I got a little further, but gave up well before the end. I suppose listing his pet peeves gives him some catharsis, but there's no need to inflict them on us.
Build a man a fire and he's warm for a day. Set a man on fire and he's warm for the rest of his life.
I can't open it. Lately our satellite internet, built and operated by the same folks that build the guidance systems for the US's infamous drones, has refused to work. Opening that site has likely led to my bombing a kindergarten in Kuwait.
It finally opened. It's from the formerly respectable Huffington Post.
Being a "peevologist" who's trying to reform, I admit that only half of it seemed absurd. I'll admit to feeling annoyed when I hear "media" used as a singular. But the bottom line for me is that people who can't write or speak a coherent sentence often make waaaaay more money than I do, so I guess it really doesn't matter how one speaks.

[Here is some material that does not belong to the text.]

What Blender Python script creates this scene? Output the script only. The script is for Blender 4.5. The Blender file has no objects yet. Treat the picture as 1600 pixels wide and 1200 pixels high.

The first thing I noticed wasn't the article's content, but the writer's name. The first four letters of his family name mean "nothing" in French. Coincidence? Nah.
I stopped after his first bit. His argument is ludicrous even by peever standards. You can't say "the door opened" because doors are not capable of voluntary action so you must say "someone opened the door".
I'm willing to bet that in his speech he violates this so called rule a thousand times a day.
The door opened, the car drove off the road, the window shattered, the fridge needs to be fixed - it's a completely commonplace and absolutely grammatical usage.
I don't know what other points he makes but I expect they are all as fatuous as this one.
"No man but a blockhead ever wrote except for money." Samuel Johnson.
A quick check of the OED shows "need" with an inhuman subject has been used by such bad writers as Chaucer, Jefferson, Shelley, Shakespeare, Churchill, Scott, Dryden, and Browning.
I'm willing to bet that in his speech he violates this so called rule a thousand times a day.
Remember EB White from Strunk and White? He's a great writer. Although White is a co-author to that stupid Elements of Style book, when checked by Language Log, he broke all of his own rules - in writing and not in speech. Much of it is ridiculous, I agree.
On the other hand, we all have our pet peeves, right? A colleague of mine, very well educated, routinely says, "He should have went." It kills me!